begin

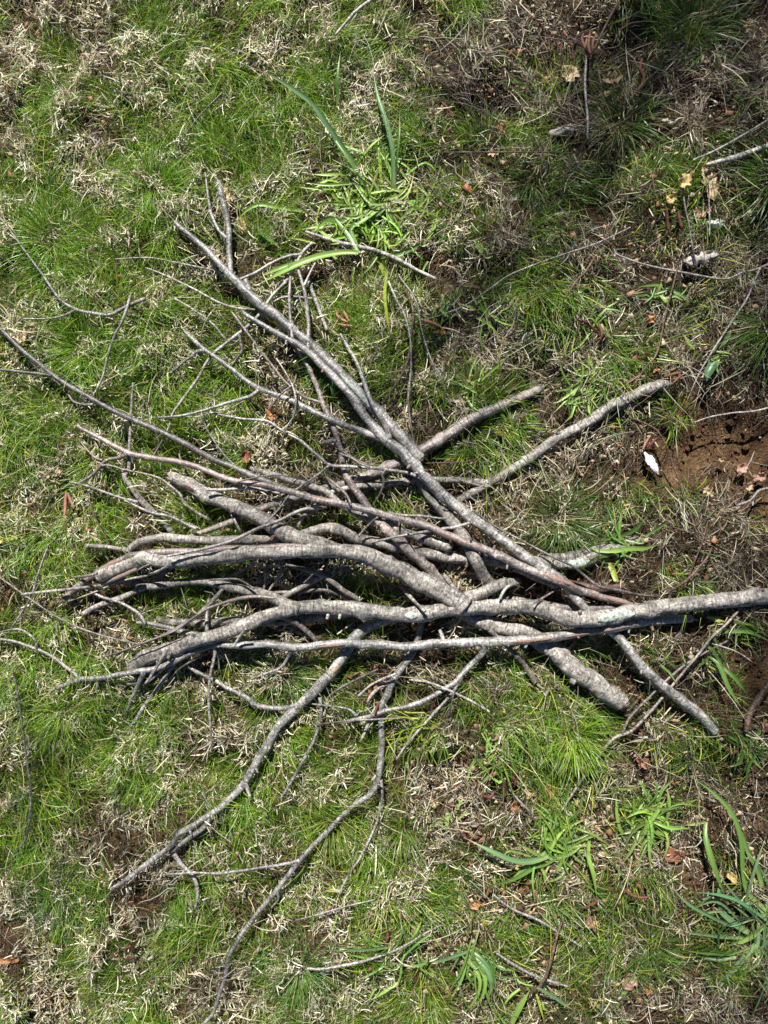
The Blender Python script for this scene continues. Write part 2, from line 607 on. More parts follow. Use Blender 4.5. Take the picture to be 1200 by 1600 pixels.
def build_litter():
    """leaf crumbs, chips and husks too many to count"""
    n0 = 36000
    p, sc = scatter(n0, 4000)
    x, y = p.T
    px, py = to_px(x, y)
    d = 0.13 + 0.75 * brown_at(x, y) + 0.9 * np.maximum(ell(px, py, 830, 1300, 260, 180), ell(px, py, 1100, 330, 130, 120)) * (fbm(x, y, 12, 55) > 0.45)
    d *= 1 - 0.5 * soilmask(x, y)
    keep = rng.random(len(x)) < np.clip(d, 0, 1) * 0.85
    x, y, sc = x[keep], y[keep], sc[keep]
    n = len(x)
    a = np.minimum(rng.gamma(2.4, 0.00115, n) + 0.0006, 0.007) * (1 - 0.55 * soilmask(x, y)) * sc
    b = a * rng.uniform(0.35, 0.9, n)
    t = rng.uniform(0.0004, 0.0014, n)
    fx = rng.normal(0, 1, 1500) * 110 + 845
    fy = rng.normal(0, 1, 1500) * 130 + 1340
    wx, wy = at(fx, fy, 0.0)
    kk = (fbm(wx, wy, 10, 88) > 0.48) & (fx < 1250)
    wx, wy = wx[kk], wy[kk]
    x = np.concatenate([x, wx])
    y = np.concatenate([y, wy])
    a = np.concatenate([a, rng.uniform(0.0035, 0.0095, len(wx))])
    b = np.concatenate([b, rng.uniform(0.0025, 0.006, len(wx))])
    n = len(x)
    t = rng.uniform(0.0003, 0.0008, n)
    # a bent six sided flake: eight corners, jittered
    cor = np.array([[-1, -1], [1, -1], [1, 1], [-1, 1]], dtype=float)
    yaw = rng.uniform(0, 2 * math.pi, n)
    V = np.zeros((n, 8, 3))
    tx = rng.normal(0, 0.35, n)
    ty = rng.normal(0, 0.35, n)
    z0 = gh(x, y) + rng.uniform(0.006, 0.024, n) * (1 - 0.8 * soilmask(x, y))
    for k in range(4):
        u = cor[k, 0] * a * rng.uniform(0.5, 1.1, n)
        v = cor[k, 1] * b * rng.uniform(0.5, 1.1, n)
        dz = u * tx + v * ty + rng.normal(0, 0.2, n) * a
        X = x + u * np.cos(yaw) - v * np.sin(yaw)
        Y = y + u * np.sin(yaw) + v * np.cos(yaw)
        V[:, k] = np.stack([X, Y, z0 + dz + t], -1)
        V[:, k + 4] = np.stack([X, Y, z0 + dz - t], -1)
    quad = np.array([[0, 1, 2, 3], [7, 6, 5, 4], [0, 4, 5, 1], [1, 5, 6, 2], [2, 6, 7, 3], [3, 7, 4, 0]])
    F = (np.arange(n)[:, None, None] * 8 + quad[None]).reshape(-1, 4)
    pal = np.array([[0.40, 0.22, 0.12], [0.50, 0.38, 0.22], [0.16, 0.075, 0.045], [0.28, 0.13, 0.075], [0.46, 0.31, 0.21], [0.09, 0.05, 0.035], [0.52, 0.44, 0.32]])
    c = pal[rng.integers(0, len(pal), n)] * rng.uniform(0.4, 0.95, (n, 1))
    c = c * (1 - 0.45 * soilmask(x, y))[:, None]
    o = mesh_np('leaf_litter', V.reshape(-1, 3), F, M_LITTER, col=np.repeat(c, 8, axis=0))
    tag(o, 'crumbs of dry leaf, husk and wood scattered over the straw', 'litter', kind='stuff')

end
begin

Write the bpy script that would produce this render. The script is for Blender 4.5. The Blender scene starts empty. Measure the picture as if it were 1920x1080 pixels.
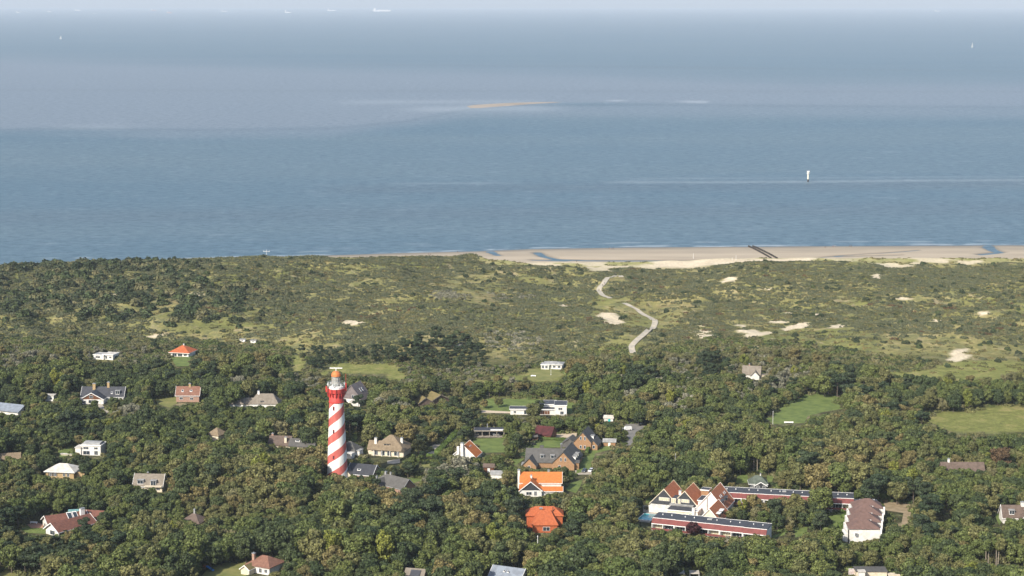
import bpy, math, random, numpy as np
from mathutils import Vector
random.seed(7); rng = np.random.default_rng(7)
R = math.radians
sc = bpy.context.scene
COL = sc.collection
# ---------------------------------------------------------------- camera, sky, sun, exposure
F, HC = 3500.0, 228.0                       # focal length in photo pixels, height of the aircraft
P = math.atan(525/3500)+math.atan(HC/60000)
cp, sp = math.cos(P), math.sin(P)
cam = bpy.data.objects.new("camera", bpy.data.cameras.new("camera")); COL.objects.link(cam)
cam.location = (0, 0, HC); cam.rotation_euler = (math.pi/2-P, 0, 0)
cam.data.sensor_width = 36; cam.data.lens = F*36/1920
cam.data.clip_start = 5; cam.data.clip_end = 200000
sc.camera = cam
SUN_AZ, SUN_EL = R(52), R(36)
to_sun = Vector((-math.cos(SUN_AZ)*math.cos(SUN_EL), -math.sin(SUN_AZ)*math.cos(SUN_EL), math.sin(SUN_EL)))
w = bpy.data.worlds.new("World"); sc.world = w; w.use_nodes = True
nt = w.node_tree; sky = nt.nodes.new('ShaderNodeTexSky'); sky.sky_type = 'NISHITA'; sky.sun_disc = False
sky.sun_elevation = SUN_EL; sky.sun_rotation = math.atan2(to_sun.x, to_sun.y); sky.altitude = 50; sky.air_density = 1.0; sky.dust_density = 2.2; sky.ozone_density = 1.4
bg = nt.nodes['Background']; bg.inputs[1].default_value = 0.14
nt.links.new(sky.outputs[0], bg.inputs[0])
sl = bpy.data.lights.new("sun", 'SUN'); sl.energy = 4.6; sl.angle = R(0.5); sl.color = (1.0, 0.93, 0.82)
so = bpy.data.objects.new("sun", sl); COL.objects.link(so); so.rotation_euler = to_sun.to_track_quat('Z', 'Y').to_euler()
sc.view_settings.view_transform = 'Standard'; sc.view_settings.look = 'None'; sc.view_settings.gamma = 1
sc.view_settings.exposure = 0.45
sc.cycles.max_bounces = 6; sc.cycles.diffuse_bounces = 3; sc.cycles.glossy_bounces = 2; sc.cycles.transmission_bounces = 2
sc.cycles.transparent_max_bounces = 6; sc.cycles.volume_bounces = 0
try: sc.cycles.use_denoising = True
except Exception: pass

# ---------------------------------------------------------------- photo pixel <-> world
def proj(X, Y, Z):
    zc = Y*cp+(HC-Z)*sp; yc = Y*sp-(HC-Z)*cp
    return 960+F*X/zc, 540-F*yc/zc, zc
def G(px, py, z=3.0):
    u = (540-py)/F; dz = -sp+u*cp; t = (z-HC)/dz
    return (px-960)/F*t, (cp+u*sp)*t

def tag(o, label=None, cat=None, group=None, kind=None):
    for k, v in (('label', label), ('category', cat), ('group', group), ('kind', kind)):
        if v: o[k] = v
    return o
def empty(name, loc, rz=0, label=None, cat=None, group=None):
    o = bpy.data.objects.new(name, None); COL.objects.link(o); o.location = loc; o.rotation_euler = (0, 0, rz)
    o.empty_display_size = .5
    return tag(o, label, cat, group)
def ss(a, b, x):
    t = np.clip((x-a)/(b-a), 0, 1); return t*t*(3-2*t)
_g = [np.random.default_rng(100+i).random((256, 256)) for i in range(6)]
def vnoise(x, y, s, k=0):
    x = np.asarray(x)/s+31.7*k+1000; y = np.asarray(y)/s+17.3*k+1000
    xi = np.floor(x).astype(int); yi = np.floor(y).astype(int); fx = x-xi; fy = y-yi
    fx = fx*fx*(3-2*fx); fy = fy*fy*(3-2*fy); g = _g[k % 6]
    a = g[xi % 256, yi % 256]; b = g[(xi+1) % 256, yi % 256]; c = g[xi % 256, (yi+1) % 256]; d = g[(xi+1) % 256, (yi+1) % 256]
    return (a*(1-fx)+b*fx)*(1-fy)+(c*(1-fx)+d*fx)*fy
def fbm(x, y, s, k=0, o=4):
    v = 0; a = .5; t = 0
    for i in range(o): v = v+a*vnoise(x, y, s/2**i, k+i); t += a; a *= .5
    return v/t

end

:: PROBLEM REQUIREMENTS ::
Every line containing the string "picture" must be listed.

:: RESULT OF THIS TASK ::
The Blender Python script for this scene continues. Write part 2, from line 607 on. More parts follow. Use Blender 4.5. Take the picture to be 1200 by 1600 pixels.
Write the bpy script that would produce this render. The script is for Blender 4.5. The Blender scene starts empty. Measure the picture as if it were 1920x1080 pixels.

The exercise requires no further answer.